→ Exercise requirements: Transcribe the lines from the start of the data below through the line with "tag(o, 'white folded", word for word and nothing more.

→ Available data:

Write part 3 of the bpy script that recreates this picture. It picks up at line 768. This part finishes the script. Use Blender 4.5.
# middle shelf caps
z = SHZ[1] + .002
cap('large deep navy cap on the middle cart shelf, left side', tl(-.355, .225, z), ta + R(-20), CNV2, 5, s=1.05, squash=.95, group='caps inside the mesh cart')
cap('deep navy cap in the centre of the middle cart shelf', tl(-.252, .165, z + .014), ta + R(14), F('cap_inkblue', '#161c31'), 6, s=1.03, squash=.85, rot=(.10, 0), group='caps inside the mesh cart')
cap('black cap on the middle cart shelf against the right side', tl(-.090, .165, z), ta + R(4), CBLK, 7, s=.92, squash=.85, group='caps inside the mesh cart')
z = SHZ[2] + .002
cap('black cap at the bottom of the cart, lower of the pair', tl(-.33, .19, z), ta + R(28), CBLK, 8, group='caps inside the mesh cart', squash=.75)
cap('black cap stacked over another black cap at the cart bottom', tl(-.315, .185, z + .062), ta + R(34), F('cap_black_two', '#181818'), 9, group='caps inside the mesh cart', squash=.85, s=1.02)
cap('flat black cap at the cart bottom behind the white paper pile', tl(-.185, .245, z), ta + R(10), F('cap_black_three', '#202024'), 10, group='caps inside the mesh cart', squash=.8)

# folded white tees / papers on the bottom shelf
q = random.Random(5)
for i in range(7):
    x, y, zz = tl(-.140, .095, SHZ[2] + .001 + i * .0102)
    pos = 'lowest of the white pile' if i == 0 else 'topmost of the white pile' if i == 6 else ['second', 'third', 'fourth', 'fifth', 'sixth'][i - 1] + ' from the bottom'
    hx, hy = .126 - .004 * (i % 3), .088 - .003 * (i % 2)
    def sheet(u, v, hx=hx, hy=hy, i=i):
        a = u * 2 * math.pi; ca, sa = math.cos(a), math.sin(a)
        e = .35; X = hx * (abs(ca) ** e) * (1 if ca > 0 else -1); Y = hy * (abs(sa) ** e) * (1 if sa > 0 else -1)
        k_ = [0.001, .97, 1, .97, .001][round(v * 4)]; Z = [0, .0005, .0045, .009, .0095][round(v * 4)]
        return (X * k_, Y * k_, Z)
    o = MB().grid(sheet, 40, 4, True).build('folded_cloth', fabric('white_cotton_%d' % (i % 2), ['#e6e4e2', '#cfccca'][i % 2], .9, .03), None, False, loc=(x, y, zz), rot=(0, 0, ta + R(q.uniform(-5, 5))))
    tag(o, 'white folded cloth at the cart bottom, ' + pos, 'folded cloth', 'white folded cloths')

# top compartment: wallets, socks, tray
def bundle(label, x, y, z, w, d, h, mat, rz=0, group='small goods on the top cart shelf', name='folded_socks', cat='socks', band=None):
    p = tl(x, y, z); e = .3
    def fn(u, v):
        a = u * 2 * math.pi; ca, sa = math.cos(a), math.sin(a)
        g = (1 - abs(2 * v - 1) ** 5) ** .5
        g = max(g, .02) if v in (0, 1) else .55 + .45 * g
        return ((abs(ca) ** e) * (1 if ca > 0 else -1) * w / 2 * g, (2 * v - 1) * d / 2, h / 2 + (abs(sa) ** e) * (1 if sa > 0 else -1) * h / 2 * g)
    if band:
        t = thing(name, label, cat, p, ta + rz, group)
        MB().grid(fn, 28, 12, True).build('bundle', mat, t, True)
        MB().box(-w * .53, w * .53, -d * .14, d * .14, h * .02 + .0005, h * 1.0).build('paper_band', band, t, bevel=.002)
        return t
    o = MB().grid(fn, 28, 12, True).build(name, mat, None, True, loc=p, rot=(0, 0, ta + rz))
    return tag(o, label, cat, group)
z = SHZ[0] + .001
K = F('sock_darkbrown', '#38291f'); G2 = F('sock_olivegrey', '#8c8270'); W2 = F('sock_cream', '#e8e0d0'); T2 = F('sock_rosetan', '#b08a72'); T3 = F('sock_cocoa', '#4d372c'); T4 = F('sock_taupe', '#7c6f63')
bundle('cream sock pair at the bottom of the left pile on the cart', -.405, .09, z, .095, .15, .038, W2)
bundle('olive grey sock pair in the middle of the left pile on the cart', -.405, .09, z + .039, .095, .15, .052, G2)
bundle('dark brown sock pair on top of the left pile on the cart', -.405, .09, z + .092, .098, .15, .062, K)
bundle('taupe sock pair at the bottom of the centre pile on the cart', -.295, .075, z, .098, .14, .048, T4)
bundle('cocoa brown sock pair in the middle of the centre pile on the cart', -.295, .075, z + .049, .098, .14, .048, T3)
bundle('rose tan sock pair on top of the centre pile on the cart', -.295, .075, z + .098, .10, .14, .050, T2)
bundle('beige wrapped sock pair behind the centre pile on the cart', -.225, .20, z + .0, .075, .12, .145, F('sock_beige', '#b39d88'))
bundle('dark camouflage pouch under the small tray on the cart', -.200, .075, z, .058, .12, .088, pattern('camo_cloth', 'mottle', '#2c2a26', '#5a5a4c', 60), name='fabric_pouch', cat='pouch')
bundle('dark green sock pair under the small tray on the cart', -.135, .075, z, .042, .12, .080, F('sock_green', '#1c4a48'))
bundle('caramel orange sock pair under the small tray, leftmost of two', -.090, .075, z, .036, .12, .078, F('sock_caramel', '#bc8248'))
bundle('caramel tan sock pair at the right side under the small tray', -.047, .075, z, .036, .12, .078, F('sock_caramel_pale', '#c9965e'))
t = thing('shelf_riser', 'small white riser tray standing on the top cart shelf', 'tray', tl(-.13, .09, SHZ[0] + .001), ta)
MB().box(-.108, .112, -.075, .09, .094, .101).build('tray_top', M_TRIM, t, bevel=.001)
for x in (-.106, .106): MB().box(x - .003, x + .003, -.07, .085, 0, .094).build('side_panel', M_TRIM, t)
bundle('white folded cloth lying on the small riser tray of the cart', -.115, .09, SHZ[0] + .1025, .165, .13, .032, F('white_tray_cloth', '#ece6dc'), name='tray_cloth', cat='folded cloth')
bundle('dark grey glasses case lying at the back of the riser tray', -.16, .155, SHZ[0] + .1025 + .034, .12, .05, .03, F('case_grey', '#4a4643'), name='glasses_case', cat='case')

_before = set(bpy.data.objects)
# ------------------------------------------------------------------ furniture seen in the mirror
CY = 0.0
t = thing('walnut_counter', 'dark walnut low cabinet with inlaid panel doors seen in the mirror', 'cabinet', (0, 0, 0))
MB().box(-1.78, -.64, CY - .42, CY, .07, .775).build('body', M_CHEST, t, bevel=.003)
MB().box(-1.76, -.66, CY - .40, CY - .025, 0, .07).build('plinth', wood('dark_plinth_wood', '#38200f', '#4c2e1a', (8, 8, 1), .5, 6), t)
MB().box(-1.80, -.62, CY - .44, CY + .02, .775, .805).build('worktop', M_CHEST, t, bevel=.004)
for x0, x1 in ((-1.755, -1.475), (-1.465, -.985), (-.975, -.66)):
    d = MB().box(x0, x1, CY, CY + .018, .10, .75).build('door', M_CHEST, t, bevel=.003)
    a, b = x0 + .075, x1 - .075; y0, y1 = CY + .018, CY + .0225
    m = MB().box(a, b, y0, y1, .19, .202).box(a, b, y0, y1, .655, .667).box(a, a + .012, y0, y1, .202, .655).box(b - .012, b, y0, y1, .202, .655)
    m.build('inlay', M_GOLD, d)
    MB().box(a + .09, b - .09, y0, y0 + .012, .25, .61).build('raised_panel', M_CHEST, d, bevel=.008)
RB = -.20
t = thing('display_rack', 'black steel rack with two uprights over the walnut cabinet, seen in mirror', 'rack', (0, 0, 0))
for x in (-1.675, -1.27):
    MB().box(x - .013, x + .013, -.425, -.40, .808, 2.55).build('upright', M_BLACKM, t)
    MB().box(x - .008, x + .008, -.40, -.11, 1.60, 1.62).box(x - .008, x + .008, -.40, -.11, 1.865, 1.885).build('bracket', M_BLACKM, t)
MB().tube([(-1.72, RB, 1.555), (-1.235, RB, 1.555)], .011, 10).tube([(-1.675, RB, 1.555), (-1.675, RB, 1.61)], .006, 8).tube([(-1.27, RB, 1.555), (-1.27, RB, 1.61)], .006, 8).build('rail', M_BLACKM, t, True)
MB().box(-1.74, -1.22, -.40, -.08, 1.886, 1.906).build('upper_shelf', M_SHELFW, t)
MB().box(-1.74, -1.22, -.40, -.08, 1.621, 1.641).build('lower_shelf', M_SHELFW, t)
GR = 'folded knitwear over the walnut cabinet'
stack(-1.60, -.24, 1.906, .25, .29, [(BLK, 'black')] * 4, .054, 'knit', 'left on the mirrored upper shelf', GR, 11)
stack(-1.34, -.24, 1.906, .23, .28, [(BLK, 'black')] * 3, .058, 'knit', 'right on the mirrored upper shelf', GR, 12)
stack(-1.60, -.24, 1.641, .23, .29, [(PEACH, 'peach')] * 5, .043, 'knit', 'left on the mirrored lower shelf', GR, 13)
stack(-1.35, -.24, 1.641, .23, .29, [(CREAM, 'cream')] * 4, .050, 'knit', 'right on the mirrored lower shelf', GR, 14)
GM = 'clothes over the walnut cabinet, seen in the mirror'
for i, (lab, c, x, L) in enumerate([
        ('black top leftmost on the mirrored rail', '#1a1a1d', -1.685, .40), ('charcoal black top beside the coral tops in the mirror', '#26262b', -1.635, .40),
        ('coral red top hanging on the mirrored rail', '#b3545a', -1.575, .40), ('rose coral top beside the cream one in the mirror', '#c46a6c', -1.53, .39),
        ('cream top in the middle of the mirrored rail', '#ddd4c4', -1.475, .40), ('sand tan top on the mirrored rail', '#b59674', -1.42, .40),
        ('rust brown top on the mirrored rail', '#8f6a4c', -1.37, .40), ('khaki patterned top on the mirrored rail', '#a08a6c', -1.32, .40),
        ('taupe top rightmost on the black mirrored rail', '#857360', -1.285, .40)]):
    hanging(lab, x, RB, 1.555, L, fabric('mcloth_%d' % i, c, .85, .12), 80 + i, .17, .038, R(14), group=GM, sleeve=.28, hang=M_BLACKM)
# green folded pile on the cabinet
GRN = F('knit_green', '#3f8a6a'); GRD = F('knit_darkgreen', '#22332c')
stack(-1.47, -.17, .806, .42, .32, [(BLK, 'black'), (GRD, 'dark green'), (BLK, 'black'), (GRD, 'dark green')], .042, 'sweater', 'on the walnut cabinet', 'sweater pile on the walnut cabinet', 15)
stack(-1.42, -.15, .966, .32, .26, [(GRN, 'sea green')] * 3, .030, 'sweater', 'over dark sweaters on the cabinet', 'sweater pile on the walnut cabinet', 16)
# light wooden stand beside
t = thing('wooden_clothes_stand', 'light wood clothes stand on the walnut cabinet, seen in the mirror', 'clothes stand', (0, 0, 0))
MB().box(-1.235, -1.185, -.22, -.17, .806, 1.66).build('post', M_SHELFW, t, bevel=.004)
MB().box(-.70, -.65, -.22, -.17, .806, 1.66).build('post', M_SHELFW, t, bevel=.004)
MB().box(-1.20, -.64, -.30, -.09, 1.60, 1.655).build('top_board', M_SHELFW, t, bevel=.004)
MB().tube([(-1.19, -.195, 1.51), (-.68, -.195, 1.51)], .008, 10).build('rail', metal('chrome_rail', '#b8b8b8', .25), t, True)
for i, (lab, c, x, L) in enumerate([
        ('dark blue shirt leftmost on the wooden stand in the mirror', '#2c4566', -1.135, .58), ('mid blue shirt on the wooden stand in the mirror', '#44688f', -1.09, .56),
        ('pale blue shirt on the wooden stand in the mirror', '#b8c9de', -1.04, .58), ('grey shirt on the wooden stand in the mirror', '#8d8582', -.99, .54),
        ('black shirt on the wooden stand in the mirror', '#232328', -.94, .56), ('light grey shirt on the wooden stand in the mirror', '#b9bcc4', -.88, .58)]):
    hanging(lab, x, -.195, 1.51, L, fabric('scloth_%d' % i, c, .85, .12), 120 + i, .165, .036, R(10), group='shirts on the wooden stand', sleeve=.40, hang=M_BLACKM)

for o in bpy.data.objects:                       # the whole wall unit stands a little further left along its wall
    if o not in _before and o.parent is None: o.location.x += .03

→ Final result:
Write part 3 of the bpy script that recreates this picture. It picks up at line 768. This part finishes the script. Use Blender 4.5.
# middle shelf caps
z = SHZ[1] + .002
cap('large deep navy cap on the middle cart shelf, left side', tl(-.355, .225, z), ta + R(-20), CNV2, 5, s=1.05, squash=.95, group='caps inside the mesh cart')
cap('deep navy cap in the centre of the middle cart shelf', tl(-.252, .165, z + .014), ta + R(14), F('cap_inkblue', '#161c31'), 6, s=1.03, squash=.85, rot=(.10, 0), group='caps inside the mesh cart')
cap('black cap on the middle cart shelf against the right side', tl(-.090, .165, z), ta + R(4), CBLK, 7, s=.92, squash=.85, group='caps inside the mesh cart')
z = SHZ[2] + .002
cap('black cap at the bottom of the cart, lower of the pair', tl(-.33, .19, z), ta + R(28), CBLK, 8, group='caps inside the mesh cart', squash=.75)
cap('black cap stacked over another black cap at the cart bottom', tl(-.315, .185, z + .062), ta + R(34), F('cap_black_two', '#181818'), 9, group='caps inside the mesh cart', squash=.85, s=1.02)
cap('flat black cap at the cart bottom behind the white paper pile', tl(-.185, .245, z), ta + R(10), F('cap_black_three', '#202024'), 10, group='caps inside the mesh cart', squash=.8)

# folded white tees / papers on the bottom shelf
q = random.Random(5)
for i in range(7):
    x, y, zz = tl(-.140, .095, SHZ[2] + .001 + i * .0102)
    pos = 'lowest of the white pile' if i == 0 else 'topmost of the white pile' if i == 6 else ['second', 'third', 'fourth', 'fifth', 'sixth'][i - 1] + ' from the bottom'
    hx, hy = .126 - .004 * (i % 3), .088 - .003 * (i % 2)
    def sheet(u, v, hx=hx, hy=hy, i=i):
        a = u * 2 * math.pi; ca, sa = math.cos(a), math.sin(a)
        e = .35; X = hx * (abs(ca) ** e) * (1 if ca > 0 else -1); Y = hy * (abs(sa) ** e) * (1 if sa > 0 else -1)
        k_ = [0.001, .97, 1, .97, .001][round(v * 4)]; Z = [0, .0005, .0045, .009, .0095][round(v * 4)]
        return (X * k_, Y * k_, Z)
    o = MB().grid(sheet, 40, 4, True).build('folded_cloth', fabric('white_cotton_%d' % (i % 2), ['#e6e4e2', '#cfccca'][i % 2], .9, .03), None, False, loc=(x, y, zz), rot=(0, 0, ta + R(q.uniform(-5, 5))))
    tag(o, 'white folded cloth at the cart bottom, ' + pos, 'folded cloth', 'white folded cloths')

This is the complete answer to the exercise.